Pictures are not part of the copy. Retype the lines from the first one through the line that contains "poster(2.170, 2.272, 1.468, 1.610, 'blue".

[Records contained in a dataset]
■ ■ ■ ■

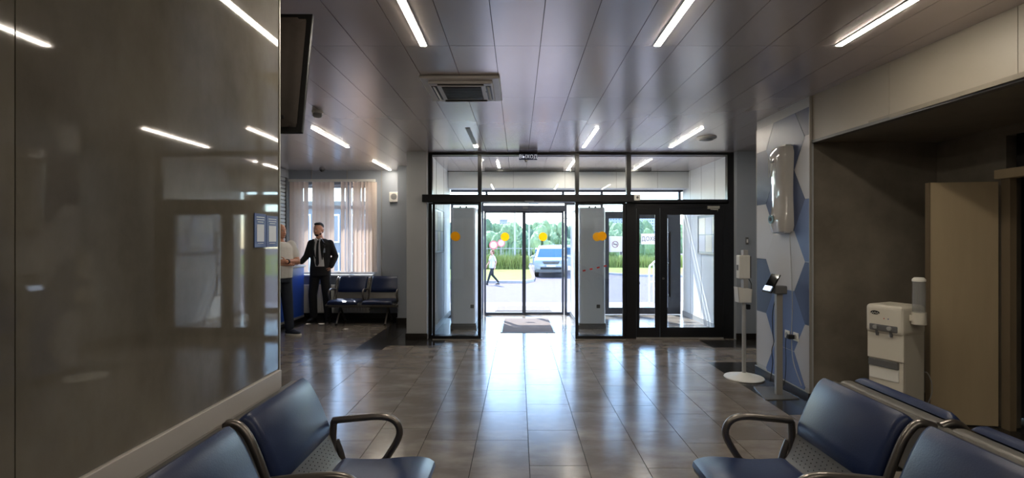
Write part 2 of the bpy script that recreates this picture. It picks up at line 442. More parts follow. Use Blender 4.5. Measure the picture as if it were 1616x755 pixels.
# ------------------------------------------------------------ polished partition wall (left)
wp = struct('wall_partition')
MB().box(-1.40, XW - .012, -4.0, 2.285, 0, CEIL).build('wall_body', M_white_wall, wp)
y1 = 2.290
for k in range(5):
    y0 = y1 - 1.2
    b = MB().box(XW - .012, XW, y0 + .0015, y1 - .0015, .890, CEIL - .002); b.build('stone_panel', M_stone, wp)
    MB().box(XW - .012, XW + .006, y0 + .001, y1 - .001, .0, .805).build('dado_panel', M_dado, wp)
    MB().box(XW - .012, XW + .014, y0 + .001, y1 - .001, .805, .888, .003).build('dado_rail', M_dado, wp)
    y1 = y0
MB().box(-1.40, XW + .004, 2.288, 2.298, .0, CEIL).build('edge_trim', M_alu, wp)
# posters
def poster(y0, y1, z0, z1, label):
    t = thing('wall_notice', label, 'sign', (XW + .0015, (y0 + y1) / 2, z0), group=None)
    h = (y1 - y0) / 2; H = z1 - z0
    MB().box(0, .003, -h, h, 0, H).build('board', M_bluesign, t)
    MB().box(.003, .004, -h * .62, h * .62, H * .17, H * .68).build('plaque', M_print, t, label='pale blank plaque in the middle of the notice')
    for k, w in enumerate((.7, .66, .5)):
        MB().box(.003, .0038, -h * w, h * w, H * (.88 - .07 * k), H * (.905 - .07 * k)).build('print_line', M_print, t)
    MB().box(.003, .0038, -h * .5, h * .5, H * .11, H * .125).build('print_line', M_print, t)
poster(2.072, 2.165, 1.468, 1.615, 'blue notice on the polished wall, left of a pair, farther from the corner')
poster(2.170, 2.272, 1.468, 1.610, 'blue notice on the polished wall, right of a pair, nearest the corner')

# ------------------------------------------------------------ hexagon wall (right)
wh = struct('wall_right')
Y0, Y1 = 4.50, 5.46
MB().box(XH + .004, 2.72, Y0 - .028, Y1, 0, CEIL).build('wall_body', M_grey_wall, wh)
MB().box(XH - .002, XH + .02, Y0 - .035, Y0 - .028, .09, CEIL).build('corner_trim', M_alu, wh)
MB().box(XH - .002, XH + .006, Y1 - .006, Y1 + .002, .09, 2.73).build('edge_trim', M_alu, wh)
MB().box(XH - .012, XH + .02, Y0 - .035, Y1 + .012, 0, .085).build('skirting', M_skirt, wh)
MB().box(XH - .014, XH + .018, Y0 - .035, Y1 + .012, .085, .092).build('skirting_trim', M_alu, wh)
def clip(poly, xa, xb, za, zb):
    for ax, lim, sg in ((0, xa, 1), (0, xb, -1), (1, za, 1), (1, zb, -1)):
        out = []
        for i in range(len(poly)):
            p, q = poly[i - 1], poly[i]
            ip = (p[ax] - lim) * sg >= 0; iq = (q[ax] - lim) * sg >= 0
            if ip != iq:
                t = (lim - p[ax]) / (q[ax] - p[ax]); out.append((p[0] + t * (q[0] - p[0]), p[1] + t * (q[1] - p[1])))
            if iq: out.append(q)
        poly = out
        if not poly: return []
    return poly
hexes = []
for cz, m in ((.12, M_navy3), (.71, M_navy3), (1.295, M_lightpanel), (1.88, M_navy2), (2.46, M_navy2)): hexes.append((4.895, cz, m))
for cz, m in ((.42, M_lightpanel), (1.0, M_slate), (1.59, M_lightpanel), (2.18, M_navy1), (2.765, M_lightpanel)): hexes.append((5.43, cz, m))
for cz, m in ((.42, M_lightpanel), (1.0, M_navy2), (1.59, M_navy3), (2.18, M_lightpanel), (2.765, M_navy1)): hexes.append((4.36, cz, m))
sd_ = .357; hh = .2925
for cy, cz, m in hexes:
    P = [(cy + sd_, cz), (cy + sd_ / 2, cz + hh), (cy - sd_ / 2, cz + hh), (cy - sd_, cz), (cy - sd_ / 2, cz - hh), (cy + sd_ / 2, cz - hh)]
    P = clip(P, Y0 - .03, Y1 - .004, .092, 2.73)
    if len(P) > 2: MB().prism(P, 'x', XH, XH + .005).build('hexagon_panel', m, wh)

# bulkhead and alcove
bk = struct('trim_bulkhead')
fx = [(2.70, Y0 - .005), (2.765, 3.62), (2.83, 2.75), (3.0, .6), (3.0, -4)]
ZB = 2.405
for i in range(len(fx) - 1):
    (xa, ya), (xb, yb) = fx[i], fx[i + 1]
    MB().prism([(xa, ya - .002), (xb, yb + .002), (xb + .12, yb + .002), (xa + .12, ya - .002)], 'z', ZB + .012, CEIL).build('bulkhead_panel', M_soffit, bk)
    MB().prism([(xa - .006, ya), (xb - .006, yb), (xb + .05, yb), (xa + .05, ya)], 'z', ZB - .012, ZB + .012).build('edge_strip', M_mgrey, bk)
sbuild(MB().prism([(2.72, Y0), (3.1, -4), (4.9, -4), (4.9, Y0 + .1), (2.72, Y0 + .1)], 'z', ZB, ZB + .03), 'trim_alcove_ceiling', M_stone2)
wa = struct('wall_alcove')
MB().box(2.69, 3.88, Y0, Y0 + .03, .09, ZB).build('back_panel', M_stone2, wa)
MB().box(2.72, 4.0, Y0 + .03, Y0 + .12, 0, CEIL).build('wall_body', M_grey_wall, wa)
XA = 3.88
MB().box(XA, XA + .12, 3.86, Y0 + .03, 0, ZB).build('side_panel', M_stone2, wa)
MB().box(XA, XA + .12, 2.86, 3.86, 2.33, ZB).build('side_panel', M_stone2, wa)
MB().box(XA, XA + .12, -4, 2.86, 0, ZB).build('side_panel', M_stone2, wa)
MB().box(2.68, 3.86, Y0 - .012, Y0, 0, .09).build('skirting', M_skirt, wa)
MB().box(XA - .012, XA, 3.93, Y0, 0, .09).build('skirting', M_skirt, wa)
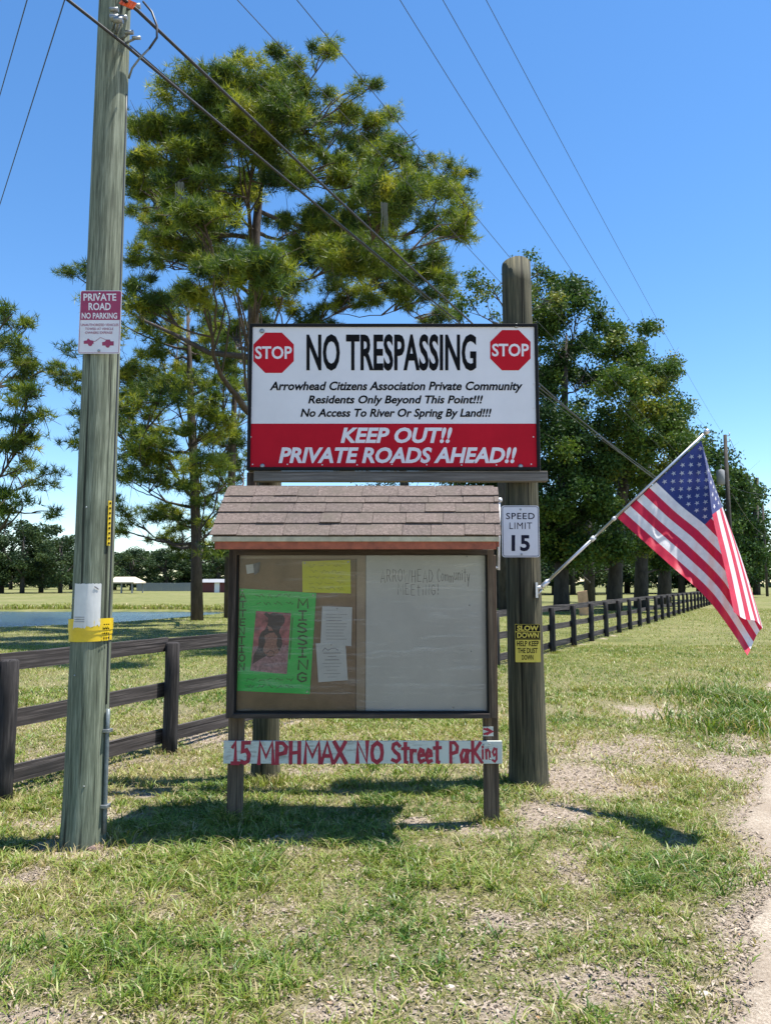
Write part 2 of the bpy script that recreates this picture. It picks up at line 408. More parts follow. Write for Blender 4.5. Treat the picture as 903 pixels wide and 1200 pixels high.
G = {
 '1': [[(.2, .78), (.55, 1), (.55, 0)], [(.15, 0), (.95, 0)]],
 '5': [[(.9, 1), (.2, 1), (.17, .58), (.6, .64), (.9, .42), (.82, .1), (.45, 0), (.1, .06)]],
 'M': [[(.02, 0), (.08, 1), (.5, .3), (.92, 1), (1, 0)]], 'P': [[(.1, 0), (.1, 1), (.6, 1), (.95, .8), (.85, .52), (.1, .42)]],
 'H': [[(.1, 0), (.1, 1)], [(.9, 0), (.9, 1)], [(.1, .48), (.9, .52)]], 'A': [[(0, 0), (.5, 1), (1, 0)], [(.2, .34), (.8, .34)]],
 'X': [[(0, 1), (1, 0)], [(.95, 1), (0, 0)]], 'N': [[(.05, 0), (.08, 1), (.9, 0), (.95, 1)]],
 'O': [[(.5, 1), (.12, .82), (.02, .5), (.12, .15), (.5, 0), (.88, .18), (.98, .5), (.88, .85), (.5, 1)]],
 'S': [[(.9, .85), (.6, 1), (.2, .92), (.1, .7), (.4, .52), (.8, .38), (.9, .15), (.55, 0), (.1, .1)]],
 'T': [[(0, 1), (1, 1)], [(.5, 1), (.5, 0)]], 'I': [[(.15, 1), (.85, 1)], [(.5, 1), (.5, 0)], [(.15, 0), (.85, 0)]],
 'E': [[(.9, 1), (.1, 1), (.1, 0), (.9, 0)], [(.1, .52), (.75, .52)]], 'G': [[(.9, .8), (.5, 1), (.1, .75), (.08, .3), (.45, 0), (.88, .15), (.9, .45), (.5, .45)]],
 'R': [[(.1, 0), (.1, 1), (.7, .95), (.85, .72), (.6, .5), (.1, .48)], [(.45, .5), (.95, 0)]],
 'W': [[(0, 1), (.25, 0), (.5, .7), (.75, 0), (1, 1)]], 'D': [[(.1, 0), (.1, 1), (.6, .9), (.95, .5), (.6, .06), (.1, 0)]],
 'C': [[(.9, .82), (.55, 1), (.15, .75), (.1, .3), (.5, 0), (.9, .12)]], 'Y': [[(0, 1), (.5, .5)], [(1, 1), (.5, .5), (.45, 0)]],
 '!': [[(.5, 1), (.45, .35)], [(.45, .12), (.45, 0)]],
 't': [[(.5, 1), (.5, .0), (.7, -.02)], [(.1, .72), (.95, .74)]], 'r': [[(.1, .62), (.15, 0)], [(.15, .42), (.45, .62), (.8, .6)]],
 'e': [[(.08, .32), (.85, .36), (.75, .6), (.4, .66), (.1, .45), (.1, .15), (.4, 0), (.85, .08)]],
 'a': [[(.8, .6), (.4, .62), (.1, .35), (.25, .03), (.6, .08), (.8, .4)], [(.82, .62), (.85, 0)]],
 'k': [[(.1, 1), (.1, 0)], [(.85, .95), (.12, .42)], [(.3, .5), (1, 0)]], 'i': [[(.5, .55), (.5, 0)], [(.48, .78), (.55, .72)]],
 'n': [[(.1, .58), (.15, 0)], [(.15, .42), (.5, .6), (.8, .45), (.85, 0)]],
 'g': [[(.85, .6), (.4, .66), (.1, .42), (.35, .2), (.8, .34)], [(.85, .62), (.85, -.05), (.5, -.2), (.1, -.1)]],
 'o': [[(.5, .6), (.1, .4), (.15, .08), (.5, 0), (.88, .15), (.85, .5), (.5, .6)]],
 'm': [[(.05, .58), (.08, 0)], [(.08, .42), (.3, .58), (.48, .4), (.5, 0)], [(.5, .42), (.72, .58), (.92, .42), (.95, 0)]],
 'u': [[(.1, .6), (.12, .12), (.45, 0), (.8, .2)], [(.82, .6), (.88, 0)]], 'y': [[(.1, .6), (.45, .08)], [(.9, .62), (.3, -.4)]],
 '>': [[(.05, .85), (.85, .5), (.05, .15)], [(.4, .85), (1.1, .5), (.4, .15)]],
}
def ribbon(mb, pts, w, y, mi=0):
    """flat mitred stroke in the x, z plane"""
    n = len(pts); pts = [Vector((p[0], p[1])) for p in pts]; L = []; R = []
    closed = (pts[0] - pts[-1]).length < 1e-6 and n > 3
    for i, p in enumerate(pts):
        if closed: a = pts[i - 1] if i > 0 else pts[-2]; c = pts[i + 1] if i < n - 1 else pts[1]
        else: a = pts[max(i - 1, 0)]; c = pts[min(i + 1, n - 1)]
        d1 = (p - a); d2 = (c - p)
        d1 = d1.normalized() if d1.length > 1e-9 else d2.normalized()
        d2 = d2.normalized() if d2.length > 1e-9 else d1
        t = (d1 + d2)
        t = t.normalized() if t.length > 1e-3 else d1
        nn = Vector((-t.y, t.x)); k = min(1.5, 1 / max(.5, abs(nn.dot(Vector((-d1.y, d1.x))))))
        ext = Vector((0, 0))
        if not closed and i == 0: ext = -d2 * w * .45
        if not closed and i == n - 1: ext = d1 * w * .45
        ww = w * random.uniform(.9, 1.12)
        L.append(p + ext + nn * ww / 2 * k); R.append(p + ext - nn * ww / 2 * k)
    vs = [(q.x, y - .00004 * k_, q.y) for k_, q in enumerate(L)] + [(q.x, y - .00004 * k_, q.y) for k_, q in enumerate(R)]
    mb.add(vs, [(i, n + i, n + i + 1, i + 1) for i in range(n - 1)], mi)
def hand(mb, s, box, Y, w, jit=.04, gap=.22, widths=None, vertical=False, y0=0):
    """hand lettering, box in photo positions"""
    x0, yt, x1, yb = box; A = at(x0, yb, Y); B = at(x1, yt, Y); k = 0
    ww = []
    for ch in s:
        ww.append((widths or {}).get(ch, {' ': .45, 'i': .4, '!': .4, 'I': .7, 'M': 1.15, 'm': 1.1, 'W': 1.2, 'r': .65, 't': .7, '1': .7}.get(ch, .85)))
    if not vertical:
        tot = sum(ww) + gap * (len(s) - 1); ux = (B.x - A.x) / tot; cx = A.x
        for ch, cw in zip(s, ww):
            if ch != ' ':
                jz = random.uniform(-jit, jit) * (B.z - A.z); js = random.uniform(1 - jit, 1 + jit)
                for st in G[ch]:
                    ribbon(mb, [(cx + px * cw * ux, A.z + jz + pz * js * (B.z - A.z)) for px, pz in st], w, A.y - k * .0002 - y0); k += 1
            cx += (cw + gap) * ux
    else:
        n = len(s); hz = (B.z - A.z) / n
        for i, ch in enumerate(s):
            zt = B.z - i * hz; jx = random.uniform(-.08, .08) * (B.x - A.x)
            for st in G[ch]:
                ribbon(mb, [(A.x + jx + px * (B.x - A.x), zt - hz * .86 + pz * hz * .74) for px, pz in st], w, A.y - k * .0002 - y0); k += 1
def rrect(x0, z0, x1, z1, r, n=5):
    pts = []
    for (cx, cz, a0) in ((x1 - r, z0 + r, -90), (x1 - r, z1 - r, 0), (x0 + r, z1 - r, 90), (x0 + r, z0 + r, 180)):
        for k in range(n):
            a = math.radians(a0 + 90 * k / (n - 1)); pts.append((cx + r * math.cos(a), cz + r * math.sin(a)))
    return pts
def ring(mb, x0, z0, x1, z1, r, w, y, mi=0):
    o = rrect(x0, z0, x1, z1, r); i = rrect(x0 + w, z0 + w, x1 - w, z1 - w, max(r - w, .002)); n = len(o)
    mb.add([(a, y, c) for a, c in o] + [(a, y, c) for a, c in i], [(k, (k + 1) % n, n + (k + 1) % n, n + k) for k in range(n)], mi)
def screw_mesh(r, d=.004, n=10):
    mb = MB(); mb.tube([(0, 0, 0), (0, -d * .6, 0), (0, -d, 0)], [r, r, r * .6], n); return mb.mesh('screw')

# ================================================================== GROUND
RX0, RSL = 1.40, .57     # road edge: X = RX0 + RSL*(Y-3.1)
def road_edge(y):
    return RX0 + RSL * (y - 3.1) + (fbm(y, y * 0 + 3.3, 1.1, 5) - .5) * .75 + (fbm(y, y * 0 + 9.1, .22, 6) - .5) * .30
def hz(x, y):
    near = np.clip(1 - (np.hypot(x, y) - 9) / 6, 0, 1)
    z = (fbm(x, y, 1.4, 3) - .5) * .05 * near + (fbm(x, y, .35, 8) - .5) * .018 * near
    # shallow drop towards the road and wheel rut
    d = x - (RX0 + RSL * (y - 3.1))
    z = z - np.clip(d + .3, 0, .8) * .05 * near
    pd = pond_d(x, y)
    z = z - np.clip(pd, 0, 1) * .35
    return z
POND_N = np.array([on_ground(p[0], p[1])[:2] for p in ((-500, 748), (-60, 735), (60, 731.5), (150, 727), (210, 722.5), (268, 717.5))])
POND_F = np.array([on_ground(p[0], p[1])[:2] for p in ((-500, 712.5), (-60, 713.5), (60, 714), (150, 714), (210, 714.2), (268, 715.0))])
def pond_d(x, y):
    """>0 inside the pond"""
    px, py = project(x, y, 0.0)
    lo = np.interp(px, [-500, -60, 60, 150, 210, 268], [748, 735, 731.5, 727, 722.5, 717.5])
    hi = np.interp(px, [-500, -60, 60, 150, 210, 268], [712.5, 713.5, 714, 714, 714.2, 715.2])
    ins = (px < 268) & (y > 5)
    yl = F * H / (lo - 683 + 1e-6); yh = F * H / (hi - 683 + 1e-6)
    d = np.minimum((y - yl) / 1.5, (yh - y) / 1.5)
    return np.where(ins, np.clip(d, -1, 1), -1)
PATCH = [(680, 915, 80, 26, 1), (715, 880, 110, 20, .75), (565, 972, 60, 14, .8), (487, 962, 24, 9, .9), (725, 1155, 85, 30, .75), (560, 1188, 80, 20, .5),
         (40, 1192, 80, 14, .8), (200, 1196, 80, 12, .6), (390, 1188, 60, 16, .7), (30, 962, 60, 10, .6), (850, 905, 45, 34, .7), (790, 835, 70, 18, .5),
         (30, 1035, 40, 12, .7), (640, 955, 60, 22, .9), (235, 866, 60, 9, .7), (100, 1000, 55, 13, .9), (600, 905, 60, 8, .5), (590, 1120, 60, 14, .5),
         (660, 1085, 70, 16, .45), (870, 870, 30, 14, .6), (760, 925, 60, 16, .6), (450, 1165, 70, 14, .55), (320, 905, 40, 8, .5), (150, 870, 40, 8, .5)]
def bare_mask(x, y):
    px, py = project(x, y, 0.0)
    b = np.zeros_like(x)
    for (cx, cy, rx, ry, s) in PATCH:
        d = ((px - cx) / rx) ** 2 + ((py - cy) / ry) ** 2
        b = np.maximum(b, s * np.exp(-d * .9))
    n = fbm(x, y, .55, 21, 4); n2 = fbm(x, y, 1.7, 31, 3)
    near = np.clip(1 - (y - 7) / 6, 0, 1)
    b = b * (.55 + .9 * n) + np.clip((n - .585) * 3.0, 0, .75) * near + np.clip((n2 - .58) * 1.5, 0, .5) * near
    d = x - road_edge(y)
    b = np.maximum(b, np.clip(1 + d / .35, 0, 1) * (y < 25) * (.5 + .6 * n))
    # worn strip under the fence line
    fx = -2.99 + (y - 5.85) * np.where(y < 8, .5, .58)
    b = np.maximum(b, np.exp(-((x - fx) / .22) ** 2) * .55 * (y < 24) * (.5 + n))
    return np.clip(b, 0, 1)
def axis_coords(lo, hi, flo, fhi, d):
    c = list(np.arange(flo, fhi, d)); s = d
    x = fhi
    while x < hi: c.append(x); s *= 1.09; x += s
    c.append(hi); s = d; x = flo; pre = []
    while x > lo: s *= 1.09; x -= s; pre.append(x)
    pre[-1] = lo
    return np.array(pre[::-1] + c)
gx = axis_coords(-900, 900, -4.5, 6, .07); gy = axis_coords(-60, 1600, 1.8, 10, .07)
XX, YY = np.meshgrid(gx, gy); ZZ = hz(XX, YY); BB = bare_mask(XX, YY)
NN = np.clip(1 - (YY - 9) / 8, 0, 1) * np.clip(1 - (np.abs(XX) - 9) / 5, 0, 1)
nx, ny = len(gx), len(gy)
idx = np.arange(nx * ny).reshape(ny, nx)
T = np.stack([idx[:-1, :-1], idx[:-1, 1:], idx[1:, 1:], idx[1:, :-1]], -1).reshape(-1, 4)
me = np_mesh('ground', np.stack([XX, YY, ZZ], -1).reshape(-1, 3), T, BB.ravel(), 'bare', True)
a = me.attributes.new('near', 'FLOAT', 'POINT'); a.data.foreach_set('value', NN.ravel().astype(np.float32))
tag(mesh_obj('ground', me, M['ground']), kind='structure')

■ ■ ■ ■

### Exercise answer
Write part 2 of the bpy script that recreates this picture. It picks up at line 442. More parts follow. Use Blender 4.5. Measure the picture as if it were 1616x755 pixels.
# ------------------------------------------------------------ polished partition wall (left)
wp = struct('wall_partition')
MB().box(-1.40, XW - .012, -4.0, 2.285, 0, CEIL).build('wall_body', M_white_wall, wp)
y1 = 2.290
for k in range(5):
    y0 = y1 - 1.2
    b = MB().box(XW - .012, XW, y0 + .0015, y1 - .0015, .890, CEIL - .002); b.build('stone_panel', M_stone, wp)
    MB().box(XW - .012, XW + .006, y0 + .001, y1 - .001, .0, .805).build('dado_panel', M_dado, wp)
    MB().box(XW - .012, XW + .014, y0 + .001, y1 - .001, .805, .888, .003).build('dado_rail', M_dado, wp)
    y1 = y0
MB().box(-1.40, XW + .004, 2.288, 2.298, .0, CEIL).build('edge_trim', M_alu, wp)
# posters
def poster(y0, y1, z0, z1, label):
    t = thing('wall_notice', label, 'sign', (XW + .0015, (y0 + y1) / 2, z0), group=None)
    h = (y1 - y0) / 2; H = z1 - z0
    MB().box(0, .003, -h, h, 0, H).build('board', M_bluesign, t)
    MB().box(.003, .004, -h * .62, h * .62, H * .17, H * .68).build('plaque', M_print, t, label='pale blank plaque in the middle of the notice')
    for k, w in enumerate((.7, .66, .5)):
        MB().box(.003, .0038, -h * w, h * w, H * (.88 - .07 * k), H * (.905 - .07 * k)).build('print_line', M_print, t)
    MB().box(.003, .0038, -h * .5, h * .5, H * .11, H * .125).build('print_line', M_print, t)
poster(2.072, 2.165, 1.468, 1.615, 'blue notice on the polished wall, left of a pair, farther from the corner')
poster(2.170, 2.272, 1.468, 1.610, 'blue notice on the polished wall, right of a pair, nearest the corner')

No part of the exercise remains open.